А вот ещё примечательная открытка: мы со Славинским сидим на свинцовой кровле одной из башен Собора Парижской Богоматери, – справа, как входишь. Там, где химера, на которую мой друг удивительно похож. Двое бывших советских, по существу – отщепенцев, для которых Запад был сказкой, а Париж – сновидением, возвышаются теперь в позах Фауста и Мефистофеля не только над воплотившейся мечтой, но и над «и не мечтали!», и «разве могли б мы подумать?»… Глаза навсегда вбирают прославленные виды, сердце обливается блаженными слезами, давние обиды скулят в уголке сознания, постепенно стихая. Хочется поделиться всем этим невероятием с кем–то ещё.
– Давай позвоним кому–нибудь в Питер, – предлагает Славинский. – Чей телефон ты помнишь?
– Гали Рубинштейн: 213–03–69.
Заходим в будку уличного автомата. Он набирает номер. Гудки… Я ору:
– Галя Руби! Привет из Парижа! Узнаёшь?
– Кто это? Кто это? Вы шутите!
– Нет, не шутим, но веселимся. Это Бобышев и Славинский.
– Врёте! Из какого места звоните?
Я прерываю наш диалог: «Славинский! Где мы находимся?» А монеты проваливаются в щель автомата… Он разыскивает глазами настенную табличку и кричит в телефон:
– Звоним прямо с улицы. Бульвар Батиньоль!
– Правильно, есть такой. Я в одной книжке читала…

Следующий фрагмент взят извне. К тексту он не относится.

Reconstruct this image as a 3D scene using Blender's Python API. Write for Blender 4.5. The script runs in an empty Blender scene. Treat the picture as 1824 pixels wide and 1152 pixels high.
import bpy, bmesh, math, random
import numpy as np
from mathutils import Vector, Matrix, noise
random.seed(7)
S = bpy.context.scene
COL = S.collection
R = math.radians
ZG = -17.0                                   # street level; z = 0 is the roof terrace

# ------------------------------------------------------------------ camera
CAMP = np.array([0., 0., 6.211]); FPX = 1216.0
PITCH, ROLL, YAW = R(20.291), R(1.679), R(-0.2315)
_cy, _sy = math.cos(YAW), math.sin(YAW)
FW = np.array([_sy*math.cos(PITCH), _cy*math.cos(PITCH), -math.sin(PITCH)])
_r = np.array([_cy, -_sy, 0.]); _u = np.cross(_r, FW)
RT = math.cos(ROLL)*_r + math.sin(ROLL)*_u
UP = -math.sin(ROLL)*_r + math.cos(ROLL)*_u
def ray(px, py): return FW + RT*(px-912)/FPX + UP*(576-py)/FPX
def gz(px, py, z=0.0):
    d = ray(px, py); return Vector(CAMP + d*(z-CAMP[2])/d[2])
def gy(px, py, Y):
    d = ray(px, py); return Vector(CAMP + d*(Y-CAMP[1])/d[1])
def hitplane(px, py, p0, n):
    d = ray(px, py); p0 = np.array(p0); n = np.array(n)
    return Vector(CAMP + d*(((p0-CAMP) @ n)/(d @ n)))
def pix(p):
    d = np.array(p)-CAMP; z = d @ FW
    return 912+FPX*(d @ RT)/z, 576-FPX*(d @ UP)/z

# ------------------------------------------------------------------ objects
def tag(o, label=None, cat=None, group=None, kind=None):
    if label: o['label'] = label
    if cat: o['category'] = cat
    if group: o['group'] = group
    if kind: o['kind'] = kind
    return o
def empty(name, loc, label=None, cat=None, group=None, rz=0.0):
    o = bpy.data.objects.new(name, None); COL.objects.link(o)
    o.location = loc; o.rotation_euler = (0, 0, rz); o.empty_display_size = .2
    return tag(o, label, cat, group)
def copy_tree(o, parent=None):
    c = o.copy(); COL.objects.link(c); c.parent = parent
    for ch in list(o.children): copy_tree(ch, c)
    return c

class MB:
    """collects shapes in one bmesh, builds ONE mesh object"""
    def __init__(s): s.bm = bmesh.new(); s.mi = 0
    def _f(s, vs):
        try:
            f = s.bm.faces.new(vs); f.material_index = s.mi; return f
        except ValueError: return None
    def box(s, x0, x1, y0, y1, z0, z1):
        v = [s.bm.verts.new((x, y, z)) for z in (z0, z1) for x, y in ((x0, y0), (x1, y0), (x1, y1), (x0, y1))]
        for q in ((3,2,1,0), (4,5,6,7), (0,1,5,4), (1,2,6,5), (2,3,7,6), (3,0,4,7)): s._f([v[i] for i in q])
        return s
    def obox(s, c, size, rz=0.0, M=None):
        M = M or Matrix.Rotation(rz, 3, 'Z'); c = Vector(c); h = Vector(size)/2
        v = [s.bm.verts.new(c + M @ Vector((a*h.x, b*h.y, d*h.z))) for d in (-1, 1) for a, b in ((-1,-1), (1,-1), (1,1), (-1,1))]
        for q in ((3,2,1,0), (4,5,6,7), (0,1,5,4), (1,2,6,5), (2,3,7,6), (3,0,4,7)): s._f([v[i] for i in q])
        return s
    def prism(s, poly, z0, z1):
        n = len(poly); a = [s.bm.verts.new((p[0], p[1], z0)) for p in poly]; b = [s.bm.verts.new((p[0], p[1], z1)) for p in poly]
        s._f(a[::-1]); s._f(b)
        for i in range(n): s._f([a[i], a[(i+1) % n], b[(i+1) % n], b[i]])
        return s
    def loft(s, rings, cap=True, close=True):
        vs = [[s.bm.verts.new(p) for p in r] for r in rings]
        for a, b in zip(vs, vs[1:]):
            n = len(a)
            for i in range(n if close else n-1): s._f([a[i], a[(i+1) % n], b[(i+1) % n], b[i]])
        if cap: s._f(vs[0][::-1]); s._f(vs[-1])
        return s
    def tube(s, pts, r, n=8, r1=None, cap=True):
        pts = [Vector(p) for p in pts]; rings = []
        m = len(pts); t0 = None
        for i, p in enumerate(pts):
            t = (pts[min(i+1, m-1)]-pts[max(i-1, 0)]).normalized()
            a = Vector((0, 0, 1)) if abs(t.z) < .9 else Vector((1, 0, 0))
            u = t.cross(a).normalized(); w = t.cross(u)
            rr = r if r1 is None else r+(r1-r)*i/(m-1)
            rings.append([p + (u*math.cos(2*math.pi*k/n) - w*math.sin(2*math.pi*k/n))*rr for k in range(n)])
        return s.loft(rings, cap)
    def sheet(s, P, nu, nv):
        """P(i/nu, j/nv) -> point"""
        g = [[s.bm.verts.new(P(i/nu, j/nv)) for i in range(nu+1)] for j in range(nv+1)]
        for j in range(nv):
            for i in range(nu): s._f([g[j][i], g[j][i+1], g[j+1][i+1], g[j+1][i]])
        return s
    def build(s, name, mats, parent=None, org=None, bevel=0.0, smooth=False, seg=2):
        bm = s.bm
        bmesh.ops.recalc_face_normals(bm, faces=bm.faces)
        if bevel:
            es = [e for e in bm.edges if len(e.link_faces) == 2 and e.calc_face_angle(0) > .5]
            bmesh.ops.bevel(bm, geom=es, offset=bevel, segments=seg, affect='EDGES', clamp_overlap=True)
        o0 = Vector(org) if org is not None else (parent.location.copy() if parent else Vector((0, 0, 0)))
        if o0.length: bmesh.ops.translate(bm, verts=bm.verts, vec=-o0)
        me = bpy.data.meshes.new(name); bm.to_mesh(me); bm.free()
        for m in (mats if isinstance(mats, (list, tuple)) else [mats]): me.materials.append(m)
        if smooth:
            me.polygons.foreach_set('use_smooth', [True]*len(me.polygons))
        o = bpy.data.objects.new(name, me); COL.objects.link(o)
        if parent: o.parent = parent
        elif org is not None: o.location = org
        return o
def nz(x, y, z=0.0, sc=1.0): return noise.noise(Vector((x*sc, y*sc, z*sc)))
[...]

Щёлк! Все деньги кончились. Но мы ещё с Галей здесь побываем и звонок этот вспомним…
И – заключительная сценка: со Славинским садимся в такси, торопясь на концерт Хвостенко. Тот поёт в каком–то кафе у подножья Монмартра. Пытаемся объяснить это водителю на полуфранцузском, полуанглийском языке. Таксёр, по виду типичный француз–южанин с большим горбатым носом, поводит бровью в нашу сторону и произносит по–русски с армянским акцентом:
– Да скажите вы, наконец, на человеческом языке, куда вам ехать?
Немая сцена… Россия, родина – ты найдёшь нас повсюду.